**Short task:**
Lift every line from the entries that includes the word "script".

* * * * * * * * *

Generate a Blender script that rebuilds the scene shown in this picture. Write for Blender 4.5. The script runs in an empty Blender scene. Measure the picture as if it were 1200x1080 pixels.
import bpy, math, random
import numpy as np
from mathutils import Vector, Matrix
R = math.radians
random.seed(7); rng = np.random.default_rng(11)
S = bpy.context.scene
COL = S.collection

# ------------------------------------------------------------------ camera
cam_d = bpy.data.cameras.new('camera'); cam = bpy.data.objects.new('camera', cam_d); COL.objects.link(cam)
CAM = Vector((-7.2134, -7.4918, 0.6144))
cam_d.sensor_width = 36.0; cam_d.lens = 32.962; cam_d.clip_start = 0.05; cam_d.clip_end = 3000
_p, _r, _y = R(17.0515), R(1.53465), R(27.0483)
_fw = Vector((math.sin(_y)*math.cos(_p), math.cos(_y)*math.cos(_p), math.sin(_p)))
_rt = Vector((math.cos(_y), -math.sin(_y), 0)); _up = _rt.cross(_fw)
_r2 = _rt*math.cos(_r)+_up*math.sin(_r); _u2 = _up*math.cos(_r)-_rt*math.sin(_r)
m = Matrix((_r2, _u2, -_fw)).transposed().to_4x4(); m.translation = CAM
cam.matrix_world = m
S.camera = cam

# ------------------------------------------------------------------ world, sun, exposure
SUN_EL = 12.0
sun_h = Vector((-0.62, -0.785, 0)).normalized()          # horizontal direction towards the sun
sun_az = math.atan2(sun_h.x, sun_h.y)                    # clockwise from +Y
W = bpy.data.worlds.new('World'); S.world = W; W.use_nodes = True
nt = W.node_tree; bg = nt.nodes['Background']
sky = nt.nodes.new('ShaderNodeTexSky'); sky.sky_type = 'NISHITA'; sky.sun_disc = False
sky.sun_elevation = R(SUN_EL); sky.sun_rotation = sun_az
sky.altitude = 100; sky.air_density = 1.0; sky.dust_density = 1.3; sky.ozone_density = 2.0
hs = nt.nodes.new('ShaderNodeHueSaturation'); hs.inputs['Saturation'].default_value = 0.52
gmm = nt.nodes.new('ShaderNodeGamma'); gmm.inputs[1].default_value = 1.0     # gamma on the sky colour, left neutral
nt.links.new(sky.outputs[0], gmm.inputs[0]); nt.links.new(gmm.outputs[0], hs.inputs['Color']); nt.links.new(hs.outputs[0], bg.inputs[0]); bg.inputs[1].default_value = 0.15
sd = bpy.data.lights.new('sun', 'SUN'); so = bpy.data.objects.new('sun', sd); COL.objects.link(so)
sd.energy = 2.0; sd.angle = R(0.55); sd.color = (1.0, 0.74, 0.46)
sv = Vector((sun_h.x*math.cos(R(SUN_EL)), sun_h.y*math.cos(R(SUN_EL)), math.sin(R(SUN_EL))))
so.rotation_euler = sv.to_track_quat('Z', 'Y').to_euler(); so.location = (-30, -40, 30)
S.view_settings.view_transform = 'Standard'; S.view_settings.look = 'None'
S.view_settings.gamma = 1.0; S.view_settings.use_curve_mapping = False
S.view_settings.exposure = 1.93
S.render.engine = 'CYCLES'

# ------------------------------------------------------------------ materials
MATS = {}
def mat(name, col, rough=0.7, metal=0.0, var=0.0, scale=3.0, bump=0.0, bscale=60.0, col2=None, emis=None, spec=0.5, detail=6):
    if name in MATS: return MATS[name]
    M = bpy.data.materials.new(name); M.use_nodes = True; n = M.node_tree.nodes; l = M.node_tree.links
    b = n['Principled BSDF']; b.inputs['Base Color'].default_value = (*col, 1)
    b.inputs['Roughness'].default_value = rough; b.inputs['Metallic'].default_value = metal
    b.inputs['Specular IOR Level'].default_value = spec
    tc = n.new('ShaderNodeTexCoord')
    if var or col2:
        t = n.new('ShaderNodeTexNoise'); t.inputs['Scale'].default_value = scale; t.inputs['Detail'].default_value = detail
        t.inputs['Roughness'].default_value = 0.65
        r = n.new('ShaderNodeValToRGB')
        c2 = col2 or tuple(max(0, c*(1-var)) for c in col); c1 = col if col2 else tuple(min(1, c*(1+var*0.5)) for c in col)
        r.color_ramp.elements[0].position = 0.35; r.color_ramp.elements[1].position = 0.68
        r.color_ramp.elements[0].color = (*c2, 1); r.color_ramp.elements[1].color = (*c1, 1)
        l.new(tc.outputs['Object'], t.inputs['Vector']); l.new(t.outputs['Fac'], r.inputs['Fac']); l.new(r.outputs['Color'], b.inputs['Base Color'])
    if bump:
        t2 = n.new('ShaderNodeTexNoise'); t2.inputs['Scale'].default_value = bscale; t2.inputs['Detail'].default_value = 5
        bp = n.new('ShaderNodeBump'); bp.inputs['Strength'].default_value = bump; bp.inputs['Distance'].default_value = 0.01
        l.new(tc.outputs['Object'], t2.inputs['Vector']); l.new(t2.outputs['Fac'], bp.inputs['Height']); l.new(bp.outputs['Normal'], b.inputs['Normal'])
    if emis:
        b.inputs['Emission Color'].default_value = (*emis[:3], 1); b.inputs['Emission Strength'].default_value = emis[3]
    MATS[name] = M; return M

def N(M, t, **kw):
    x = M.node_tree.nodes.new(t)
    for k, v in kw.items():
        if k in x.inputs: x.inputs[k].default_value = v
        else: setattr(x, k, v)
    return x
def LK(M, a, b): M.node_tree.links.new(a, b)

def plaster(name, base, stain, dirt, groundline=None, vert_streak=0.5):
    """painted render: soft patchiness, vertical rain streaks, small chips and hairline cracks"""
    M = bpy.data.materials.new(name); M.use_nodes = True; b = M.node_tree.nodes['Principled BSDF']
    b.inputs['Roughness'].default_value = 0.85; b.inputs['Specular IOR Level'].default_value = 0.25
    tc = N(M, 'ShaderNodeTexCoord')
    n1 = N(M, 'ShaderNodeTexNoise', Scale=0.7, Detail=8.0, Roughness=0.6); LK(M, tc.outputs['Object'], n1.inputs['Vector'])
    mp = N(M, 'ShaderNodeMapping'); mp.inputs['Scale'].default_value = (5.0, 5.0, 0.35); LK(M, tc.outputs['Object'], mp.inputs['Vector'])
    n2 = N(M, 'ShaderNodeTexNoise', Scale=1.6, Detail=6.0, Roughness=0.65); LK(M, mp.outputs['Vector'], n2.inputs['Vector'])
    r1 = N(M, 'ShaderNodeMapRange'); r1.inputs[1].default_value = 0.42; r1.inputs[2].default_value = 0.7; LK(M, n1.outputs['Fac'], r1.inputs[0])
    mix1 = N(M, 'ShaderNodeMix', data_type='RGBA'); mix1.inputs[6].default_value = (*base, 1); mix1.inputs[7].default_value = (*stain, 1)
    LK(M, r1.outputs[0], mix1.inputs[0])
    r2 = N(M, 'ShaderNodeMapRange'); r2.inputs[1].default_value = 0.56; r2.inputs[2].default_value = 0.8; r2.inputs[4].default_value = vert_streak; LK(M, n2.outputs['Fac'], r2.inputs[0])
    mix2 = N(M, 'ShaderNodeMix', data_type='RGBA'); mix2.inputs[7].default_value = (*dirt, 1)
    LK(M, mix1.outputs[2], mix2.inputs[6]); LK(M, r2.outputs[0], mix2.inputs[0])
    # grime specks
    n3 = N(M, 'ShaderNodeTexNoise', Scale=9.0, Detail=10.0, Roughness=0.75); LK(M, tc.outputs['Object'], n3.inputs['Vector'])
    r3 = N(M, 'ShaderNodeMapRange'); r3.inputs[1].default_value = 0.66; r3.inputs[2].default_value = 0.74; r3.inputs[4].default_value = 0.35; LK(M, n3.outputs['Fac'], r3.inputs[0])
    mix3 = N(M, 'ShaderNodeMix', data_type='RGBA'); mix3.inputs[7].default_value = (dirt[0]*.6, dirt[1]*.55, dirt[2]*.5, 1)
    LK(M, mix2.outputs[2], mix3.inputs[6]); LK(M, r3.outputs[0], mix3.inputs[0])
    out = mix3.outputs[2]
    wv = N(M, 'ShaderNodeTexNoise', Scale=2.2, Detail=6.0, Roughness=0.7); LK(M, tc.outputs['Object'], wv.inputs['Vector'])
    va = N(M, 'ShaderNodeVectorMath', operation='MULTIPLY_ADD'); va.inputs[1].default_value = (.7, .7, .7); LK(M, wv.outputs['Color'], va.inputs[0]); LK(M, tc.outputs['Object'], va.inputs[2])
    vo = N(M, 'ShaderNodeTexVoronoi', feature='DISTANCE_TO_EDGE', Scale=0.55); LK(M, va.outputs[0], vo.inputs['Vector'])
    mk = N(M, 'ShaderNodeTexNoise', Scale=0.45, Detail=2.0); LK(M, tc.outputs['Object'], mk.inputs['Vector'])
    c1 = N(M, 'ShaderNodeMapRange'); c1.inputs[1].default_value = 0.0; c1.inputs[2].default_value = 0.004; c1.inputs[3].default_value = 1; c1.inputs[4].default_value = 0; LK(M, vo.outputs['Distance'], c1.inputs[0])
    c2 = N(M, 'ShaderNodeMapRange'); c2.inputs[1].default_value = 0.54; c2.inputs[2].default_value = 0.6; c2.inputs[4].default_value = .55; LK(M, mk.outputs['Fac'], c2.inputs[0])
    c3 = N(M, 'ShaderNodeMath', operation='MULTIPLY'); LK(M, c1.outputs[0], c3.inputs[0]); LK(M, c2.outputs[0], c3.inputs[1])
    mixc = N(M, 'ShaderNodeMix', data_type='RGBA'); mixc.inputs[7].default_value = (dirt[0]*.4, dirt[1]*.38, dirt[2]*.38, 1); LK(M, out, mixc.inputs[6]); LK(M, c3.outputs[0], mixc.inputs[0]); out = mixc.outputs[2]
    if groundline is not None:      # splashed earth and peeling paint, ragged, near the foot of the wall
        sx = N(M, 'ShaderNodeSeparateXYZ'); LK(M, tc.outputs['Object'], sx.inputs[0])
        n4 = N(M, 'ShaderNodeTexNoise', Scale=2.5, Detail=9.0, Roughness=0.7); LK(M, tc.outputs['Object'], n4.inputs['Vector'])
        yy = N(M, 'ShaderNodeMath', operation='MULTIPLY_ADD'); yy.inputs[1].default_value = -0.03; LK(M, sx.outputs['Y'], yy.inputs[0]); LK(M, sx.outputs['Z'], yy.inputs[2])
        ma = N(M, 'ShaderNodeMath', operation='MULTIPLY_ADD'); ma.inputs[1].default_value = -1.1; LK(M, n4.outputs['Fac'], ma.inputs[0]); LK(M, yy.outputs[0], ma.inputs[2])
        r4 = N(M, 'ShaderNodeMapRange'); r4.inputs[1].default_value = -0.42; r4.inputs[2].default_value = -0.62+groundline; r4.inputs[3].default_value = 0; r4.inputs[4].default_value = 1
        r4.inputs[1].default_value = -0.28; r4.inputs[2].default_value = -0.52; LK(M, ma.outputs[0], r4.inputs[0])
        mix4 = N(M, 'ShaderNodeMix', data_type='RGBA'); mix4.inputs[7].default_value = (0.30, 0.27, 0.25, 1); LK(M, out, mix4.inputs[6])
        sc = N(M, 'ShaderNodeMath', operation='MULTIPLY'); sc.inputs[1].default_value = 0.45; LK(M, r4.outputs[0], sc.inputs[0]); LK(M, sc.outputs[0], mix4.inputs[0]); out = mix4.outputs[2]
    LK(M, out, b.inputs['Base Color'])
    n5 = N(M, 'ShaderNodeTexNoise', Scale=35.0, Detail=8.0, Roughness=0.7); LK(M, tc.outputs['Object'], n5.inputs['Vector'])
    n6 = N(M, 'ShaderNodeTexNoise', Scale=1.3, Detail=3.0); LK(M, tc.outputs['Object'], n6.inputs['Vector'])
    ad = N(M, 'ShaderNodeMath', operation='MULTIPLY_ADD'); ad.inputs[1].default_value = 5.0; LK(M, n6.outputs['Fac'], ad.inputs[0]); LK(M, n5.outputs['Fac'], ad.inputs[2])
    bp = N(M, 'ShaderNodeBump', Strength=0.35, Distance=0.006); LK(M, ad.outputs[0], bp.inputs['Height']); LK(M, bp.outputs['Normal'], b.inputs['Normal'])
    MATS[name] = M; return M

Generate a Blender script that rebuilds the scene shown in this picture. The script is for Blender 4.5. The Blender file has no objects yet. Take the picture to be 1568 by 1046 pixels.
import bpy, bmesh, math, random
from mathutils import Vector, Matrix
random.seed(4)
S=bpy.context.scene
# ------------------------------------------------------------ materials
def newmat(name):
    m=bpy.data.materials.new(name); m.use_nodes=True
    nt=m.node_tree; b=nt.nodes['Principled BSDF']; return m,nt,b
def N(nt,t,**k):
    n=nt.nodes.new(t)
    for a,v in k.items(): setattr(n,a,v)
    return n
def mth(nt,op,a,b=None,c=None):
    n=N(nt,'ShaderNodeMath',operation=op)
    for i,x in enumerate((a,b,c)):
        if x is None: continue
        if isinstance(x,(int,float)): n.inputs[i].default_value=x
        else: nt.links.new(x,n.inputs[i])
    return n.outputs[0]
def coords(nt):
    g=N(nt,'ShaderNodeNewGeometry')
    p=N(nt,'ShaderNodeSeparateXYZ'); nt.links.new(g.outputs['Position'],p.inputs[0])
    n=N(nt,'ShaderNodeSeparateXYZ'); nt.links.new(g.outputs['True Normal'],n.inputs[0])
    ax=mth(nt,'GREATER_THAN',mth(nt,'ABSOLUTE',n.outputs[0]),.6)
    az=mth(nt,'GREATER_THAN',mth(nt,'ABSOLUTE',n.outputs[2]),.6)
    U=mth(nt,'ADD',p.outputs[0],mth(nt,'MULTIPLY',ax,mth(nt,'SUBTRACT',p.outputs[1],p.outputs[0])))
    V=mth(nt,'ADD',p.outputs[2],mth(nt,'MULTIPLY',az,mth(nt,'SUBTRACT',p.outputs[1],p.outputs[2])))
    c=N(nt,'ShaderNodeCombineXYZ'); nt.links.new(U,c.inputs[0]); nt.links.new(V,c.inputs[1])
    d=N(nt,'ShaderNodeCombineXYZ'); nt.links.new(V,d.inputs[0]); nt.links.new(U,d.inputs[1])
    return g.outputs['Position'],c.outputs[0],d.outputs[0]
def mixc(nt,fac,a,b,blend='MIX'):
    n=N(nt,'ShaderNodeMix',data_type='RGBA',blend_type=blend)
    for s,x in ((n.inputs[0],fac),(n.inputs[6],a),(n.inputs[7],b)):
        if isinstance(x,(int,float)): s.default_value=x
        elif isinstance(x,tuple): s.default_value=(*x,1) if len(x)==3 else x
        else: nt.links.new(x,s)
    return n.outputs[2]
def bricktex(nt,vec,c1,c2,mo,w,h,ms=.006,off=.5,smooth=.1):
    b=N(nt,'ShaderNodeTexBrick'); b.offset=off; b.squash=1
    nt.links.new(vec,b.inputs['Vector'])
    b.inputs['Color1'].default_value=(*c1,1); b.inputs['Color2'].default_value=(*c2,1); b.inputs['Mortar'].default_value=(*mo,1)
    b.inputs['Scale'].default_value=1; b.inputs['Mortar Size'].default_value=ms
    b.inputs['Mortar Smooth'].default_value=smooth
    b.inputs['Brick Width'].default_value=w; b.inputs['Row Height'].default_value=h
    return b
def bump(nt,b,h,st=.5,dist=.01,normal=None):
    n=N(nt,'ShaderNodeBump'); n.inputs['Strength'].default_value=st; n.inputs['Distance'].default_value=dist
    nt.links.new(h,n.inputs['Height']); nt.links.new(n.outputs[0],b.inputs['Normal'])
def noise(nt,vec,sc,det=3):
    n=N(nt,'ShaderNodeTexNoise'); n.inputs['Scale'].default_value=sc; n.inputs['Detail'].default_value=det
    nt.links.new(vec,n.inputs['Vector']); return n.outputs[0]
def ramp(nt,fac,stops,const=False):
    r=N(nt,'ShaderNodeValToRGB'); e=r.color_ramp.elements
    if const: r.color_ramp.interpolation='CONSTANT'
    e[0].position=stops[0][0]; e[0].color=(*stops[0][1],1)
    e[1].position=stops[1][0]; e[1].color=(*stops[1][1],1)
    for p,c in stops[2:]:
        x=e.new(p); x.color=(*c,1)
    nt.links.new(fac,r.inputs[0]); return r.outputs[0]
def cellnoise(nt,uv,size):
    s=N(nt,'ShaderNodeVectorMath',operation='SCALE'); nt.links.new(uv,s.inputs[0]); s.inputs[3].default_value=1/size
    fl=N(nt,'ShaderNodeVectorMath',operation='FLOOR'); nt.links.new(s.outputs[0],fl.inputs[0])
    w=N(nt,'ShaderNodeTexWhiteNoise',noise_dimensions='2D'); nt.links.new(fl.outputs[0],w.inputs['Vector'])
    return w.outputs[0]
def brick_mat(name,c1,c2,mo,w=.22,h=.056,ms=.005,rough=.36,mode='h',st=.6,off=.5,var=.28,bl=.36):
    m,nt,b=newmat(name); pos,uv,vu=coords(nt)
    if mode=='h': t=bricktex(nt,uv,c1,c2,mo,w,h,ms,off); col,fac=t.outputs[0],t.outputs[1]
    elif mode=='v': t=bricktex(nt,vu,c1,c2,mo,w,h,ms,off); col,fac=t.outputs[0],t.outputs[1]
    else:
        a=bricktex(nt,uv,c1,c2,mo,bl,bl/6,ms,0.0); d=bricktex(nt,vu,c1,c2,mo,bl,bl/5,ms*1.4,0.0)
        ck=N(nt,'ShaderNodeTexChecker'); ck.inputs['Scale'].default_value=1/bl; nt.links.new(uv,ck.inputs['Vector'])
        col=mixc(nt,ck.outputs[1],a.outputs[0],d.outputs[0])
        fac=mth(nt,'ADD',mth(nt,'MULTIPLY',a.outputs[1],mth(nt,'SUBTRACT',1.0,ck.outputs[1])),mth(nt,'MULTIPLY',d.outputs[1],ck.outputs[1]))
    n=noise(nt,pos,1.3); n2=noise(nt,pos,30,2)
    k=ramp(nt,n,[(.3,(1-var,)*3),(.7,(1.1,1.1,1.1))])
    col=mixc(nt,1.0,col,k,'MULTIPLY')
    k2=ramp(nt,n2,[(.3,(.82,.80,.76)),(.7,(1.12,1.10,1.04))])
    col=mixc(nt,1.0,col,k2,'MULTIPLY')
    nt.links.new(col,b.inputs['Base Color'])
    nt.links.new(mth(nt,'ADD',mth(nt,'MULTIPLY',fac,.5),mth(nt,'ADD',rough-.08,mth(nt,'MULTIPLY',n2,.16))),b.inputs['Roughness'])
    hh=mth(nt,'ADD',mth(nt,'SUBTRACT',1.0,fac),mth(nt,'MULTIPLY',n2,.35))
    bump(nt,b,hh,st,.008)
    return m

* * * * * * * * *

**Response:**
Generate a Blender script that rebuilds the scene shown in this picture. Write for Blender 4.5. The script runs in an empty Blender scene. Measure the picture as if it were 1200x1080 pixels.
Generate a Blender script that rebuilds the scene shown in this picture. The script is for Blender 4.5. The Blender file has no objects yet. Take the picture to be 1568 by 1046 pixels.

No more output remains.